*DO THIS*
Write the lines out again, from the top of the material to the line containing "else m_lensoff, o)", pictures excluded.

*DATA LINES*
◇ ◇ ◇ ◇

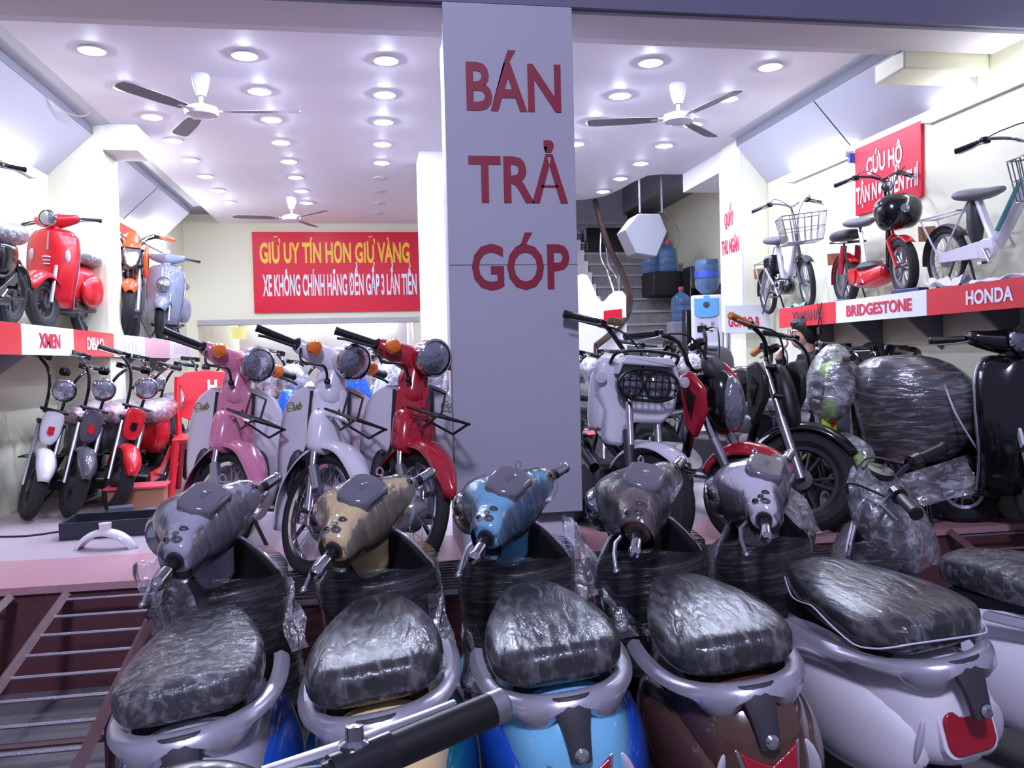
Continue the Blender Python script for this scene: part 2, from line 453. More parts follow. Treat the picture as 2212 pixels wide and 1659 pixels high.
# ---------------------------------------------------------------- ceiling lamps
m_lens = mat('lit_lamp_lens', (0.68, 0.76, 1.0), 0.4, emit=580)
m_lens_s = mat('lit_lamp_lens_side', (0.68, 0.76, 1.0), 0.4, emit=330)
m_lens_r = mat('lit_lamp_lens_rear', (0.68, 0.76, 1.0), 0.4, emit=230)
m_lensoff = mat('unlit_lamp_lens', '#c9c8d0', 0.4)
m_ring = mat('lamp_trim_white', '#e4e3ea', 0.4)
ring_m = lens_m = None
rows = {-1.68: 8, -0.76: 8, 0.14: 9, 1.92: 4, 2.79: 7}
rowname = {-1.68: 'leftmost', -0.76: 'second', 0.14: 'third', 1.92: 'fourth', 2.79: 'rightmost'}
ordn = ['nearest', 'second', 'third', 'fourth', 'fifth', 'sixth', 'seventh', 'eighth', 'ninth']
for X, n in rows.items():
    for i in range(n):
        Y = 5.62 + i * 0.715 - (0.13 if X > 1 else 0)
        lit = not (X == 0.14 and i > 4)
        rg = MB().lathe([(0.058, 0.0), (0.085, 0.0), (0.088, -0.006), (0.08, -0.012), (0.060, -0.009)], n=20, cap=(False, False))
        o = rg.build('ceiling_downlight', m_ring); o.location = (X, Y, 3.4995)
        tag(o, f'{"lit" if lit else "unlit"} round recessed downlight, {ordn[i]} from the front in the {rowname[X]} ceiling row', 'ceiling light', 'downlights in rows on the ceiling')
        MB().lathe([(0.0, -0.026), (0.03, -0.023), (0.05, -0.014), (0.058, -0.003)], n=20).build('lens', (m_lens_r if i > 2 else m_lens_s if X in (-1.68, 2.79) else m_lens) if lit else m_lensoff, o)

# ---------------------------------------------------------------- fluorescent tubes
m_tube = mat('lit_fluorescent_tube', (0.90, 0.95, 1.0), 0.4, emit=17)
m_tube_r = mat('lit_fluorescent_tube_rear', (0.92, 0.95, 1.0), 0.4, emit=75)
m_fix = mat('white_batten', '#dedde2', 0.4)
def tube_lamp(x, y0, y1, z, side, label, m=None):
    s = 1 if side > 0 else -1
    o = MB().bb((x - s * 0.001, y0, z - 0.025), (x - s * 0.03, y1, z + 0.025)).build('tube_light', m_fix, bevel=0.004)
    tag(o, label, 'tube light', 'fluorescent tubes on the walls')
    MB().cyl((x - s * 0.05, y0 + 0.03, z), (x - s * 0.05, y1 - 0.03, z), 0.016, 10).build('tube', m or m_tube, o)
    for y in (y0 + 0.015, y1 - 0.015):
        MB().bb((x - s * 0.03, y - 0.014, z - 0.02), (x - s * 0.07, y + 0.014, z + 0.02)).build('end_cap', m_fix, o)
tube_lamp(XR, 3.75, 5.0, 3.0, 1, 'glaring tube light on the right wall nearest the street')
tube_lamp(XR, 5.88, 6.82, 3.0, 1, 'glaring tube light on the right wall left of the red rescue sign')
tube_lamp(XL, 5.7, 6.95, 3.0, -1, 'glaring tube light high on the left wall above the red scooter')
tube_lamp(XL, 7.75, 8.7, 3.03, -1, 'tube light on the left wall beyond the left pier', m_tube_r)
tube_lamp(XL, 9.9, 11.1, 2.95, -1, 'farthest tube light on the left wall near the back', m_tube_r)
def tube_back(x0, x1, y, z, label):
    o = MB().bb((x0, y - 0.03, z - 0.025), (x1, y - 0.001, z + 0.025)).build('tube_light', m_fix)
    tag(o, label, 'tube light', 'fluorescent tubes on the walls')
    MB().cyl((x0 + 0.02, y - 0.05, z), (x1 - 0.02, y - 0.05, z), 0.016, 10).build('tube', m_tube_r, o)
tube_back(-2.2, -1.0, 16.15, 2.3, 'tube light on the far wall of the rear room, left')
tube_back(-0.8, 0.4, 16.15, 2.3, 'tube light on the far wall of the rear room, right')
tube_lamp(BO1 + 0.05, 13.0, 14.2, 2.3, 1, 'tube light on the right wall of the rear room', m_tube_r)

# ---------------------------------------------------------------- signs
def onplane(mb, name, m, label, cat, **k):
    return tag(mb.build(name, m, **k), label, cat)
# pillar
st(MB().bb((0.42, 4.175, FZ), (1.0, 4.75, 3.25)), 'wall_pillar', mat('pillar_side_paint', '#d9d6e2', 0.6))
st(MB().bb((0.415, 4.1655, 0), (1.0, 4.2, FZ)), 'wall_pillar_foot', m_grey)
pb = onplane(MB().bb((0.38, 4.1, 0.72), (1.028, 4.165, 3.249)), 'pillar_sign_board', m_board, 'tall grey board with three dark red words wrapped round the middle pillar', 'sign', bevel=0.004)
MB().bb((0.3795, 4.0985, 1.968), (1.0285, 4.1, 1.972)).build('joint', m_gap, pb)
PX = lambda px: 0.38 + (px - 957.0) * 0.65 / 275.0
for s, x0, x1, z0, z1 in (('BÁN', 0.487, 0.962, 2.725, 2.961), ('TRẢ', 0.488, 0.986, 2.275, 2.504), ('GÓP', 0.492, 0.986, 1.847, 2.070)):
    lettering(s, (x0, 4.1, z0), (1, 0, 0), (0, 0, 1), x1 - x0, z1 - z0, m_letred, pb, bold=0.022)
# back wall sign
bs = onplane(MB().bb((-1.625, YB - 0.05, 2.24), (0.69, YB - 0.002, 3.37)), 'slogan_sign', m_red, 'wide red sign with a yellow and a white line of lettering on the back wall', 'sign')
lettering('GIỮ UY TÍN HƠN GIỮ VÀNG', (-1.53, YB - 0.05, 2.93), (1, 0, 0), (0, 0, 1), 2.09, 0.29, m_yel, bs, bold=0.032, lift=0.004)
lettering('XE KHÔNG CHÍNH HÃNG ĐỀN GẤP 3 LẦN TIỀN', (-1.50, YB - 0.05, 2.47), (1, 0, 0), (0, 0, 1), 2.15, 0.30, m_white, bs, bold=0.026, lift=0.004)
# right wall sign
rs = onplane(MB().bb((XR - 0.025, 5.065, 2.52), (XR - 0.002, 5.83, 3.02)), 'rescue_sign', m_red, 'red sign with two white lines hung between the tubes on the right wall', 'sign')
lettering('CỨU HỘ', (XR - 0.025, 5.68, 2.79), (0, -1, 0), (0, 0, 1), 0.42, 0.125, m_white, rs, bold=0.03)
lettering('TẬN NƠI MIỄN PHÍ', (XR - 0.025, 5.815, 2.60), (0, -1, 0), (0, 0, 1), 0.73, 0.125, m_white, rs, bold=0.03)
tag(MB().bb((XR - 0.05, 5.86, 2.93), (XR - 0.002, 5.885, 3.0)).build('blue_clip', mat('clip_blue', '#5a62c8', 0.4)), 'small blue clip left of the red rescue sign on the right wall', 'clip')
# left wall small red sign
ls = onplane(MB().bb((XL + 0.002, 8.78, 2.3), (XL + 0.03, 9.72, 3.0)), 'promotion_sign', mat('faded_red', '#d8503c', 0.4), 'small faded red sign with white lettering on the left wall behind the motorbikes', 'sign')
for yy, zz in ((9.05, 2.72), (9.2, 2.72), (9.0, 2.42), (9.15, 2.42), (9.3, 2.42)): MB().bb((XL + .0305, yy, zz), (XL + .033, yy + .09, zz + .18)).build('faded_stroke', m_white, ls)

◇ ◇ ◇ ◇

*REPLY*
Continue the Blender Python script for this scene: part 2, from line 453. More parts follow. Treat the picture as 2212 pixels wide and 1659 pixels high.
# ---------------------------------------------------------------- ceiling lamps
m_lens = mat('lit_lamp_lens', (0.68, 0.76, 1.0), 0.4, emit=580)
m_lens_s = mat('lit_lamp_lens_side', (0.68, 0.76, 1.0), 0.4, emit=330)
m_lens_r = mat('lit_lamp_lens_rear', (0.68, 0.76, 1.0), 0.4, emit=230)
m_lensoff = mat('unlit_lamp_lens', '#c9c8d0', 0.4)
m_ring = mat('lamp_trim_white', '#e4e3ea', 0.4)
ring_m = lens_m = None
rows = {-1.68: 8, -0.76: 8, 0.14: 9, 1.92: 4, 2.79: 7}
rowname = {-1.68: 'leftmost', -0.76: 'second', 0.14: 'third', 1.92: 'fourth', 2.79: 'rightmost'}
ordn = ['nearest', 'second', 'third', 'fourth', 'fifth', 'sixth', 'seventh', 'eighth', 'ninth']
for X, n in rows.items():
    for i in range(n):
        Y = 5.62 + i * 0.715 - (0.13 if X > 1 else 0)
        lit = not (X == 0.14 and i > 4)
        rg = MB().lathe([(0.058, 0.0), (0.085, 0.0), (0.088, -0.006), (0.08, -0.012), (0.060, -0.009)], n=20, cap=(False, False))
        o = rg.build('ceiling_downlight', m_ring); o.location = (X, Y, 3.4995)
        tag(o, f'{"lit" if lit else "unlit"} round recessed downlight, {ordn[i]} from the front in the {rowname[X]} ceiling row', 'ceiling light', 'downlights in rows on the ceiling')
        MB().lathe([(0.0, -0.026), (0.03, -0.023), (0.05, -0.014), (0.058, -0.003)], n=20).build('lens', (m_lens_r if i > 2 else m_lens_s if X in (-1.68, 2.79) else m_lens) if lit else m_lensoff, o)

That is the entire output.